From the beginning of the twentieth century, young offenders were tried by a special court (kinderrechtbank) and a specialised judge (kinderrechter). It is important to stress that this early child protection system concerned not only young offenders (under the age of 16) but also minors who were considered to be in danger because of their pre-delinquent or bad behaviour. Different age groups were covered by the Belgium juvenile justice system at the beginning of the twentieth century: under the age of 16 for young offenders and pre-delinquent youngsters, and under the age of 18 for badly behaving children, whose parents could file a complaint to the Juvenile Court, or for children who were found begging or in vagrancy. Consistent with the welfare and protection philosophy, Belgian youngsters were (theoretically) not punished but were re-educated through protection measures or welfare sanctions (Garland, 1981). Until 1965, young offenders over the age of 16 were prosecuted before (adult) penal courts. Protection measures provided by the Child Protection Act of 1912 consisted of (1) admonition (2) placement of the minor in public as well as private facilities and/or placement in a foster family and (3) custody at Her Majesty’s pleasure (terbeschikkingstell- ing) until majority, which made detention in public “closed institutions” possible. Finally, every protective measure imposed by the juvenile justice court could be associated with the probationary measure of liberte surveille, an important innovation of the 1912 Child Protection Act. Notwithstanding the new welfare approach, the Belgian Child Protection Act of 1912 did not totally abolish detention in prison for children under 16 years of age.
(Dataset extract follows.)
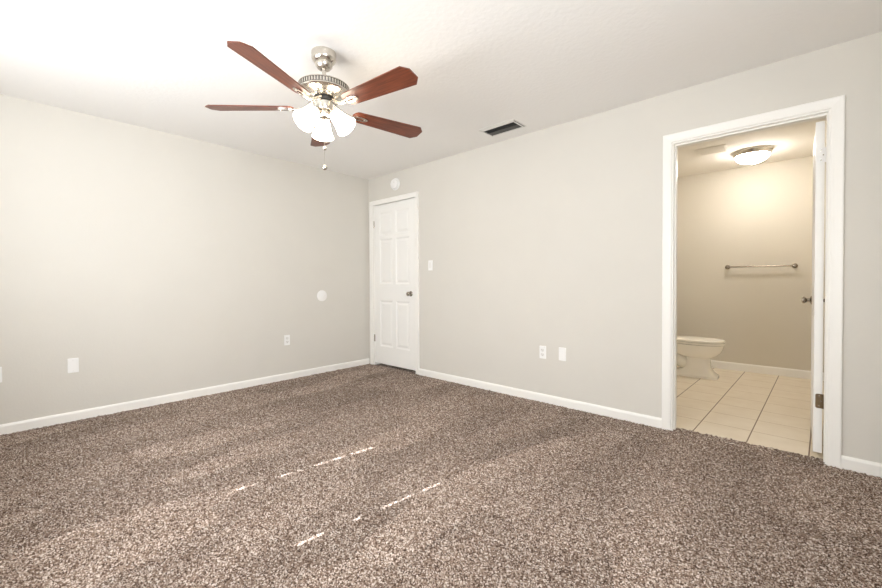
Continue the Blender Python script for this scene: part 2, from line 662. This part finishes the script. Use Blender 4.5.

In exceptional cases these children could be placed in adult prisons during the pretrial phase.

Finally, the Belgian Child Protection Act of 1912, based upon the welfare model, introduced a new, specialised and unique judge, and a procedural model that confirmed the “paternal” role of this magistrate. Within the Belgian juvenile justice system the same judge handles the case throughout the procedure (pretrial phase, trial and execution of measures). This can be seen up to the present as one of the key characteristics of the juvenile justice system.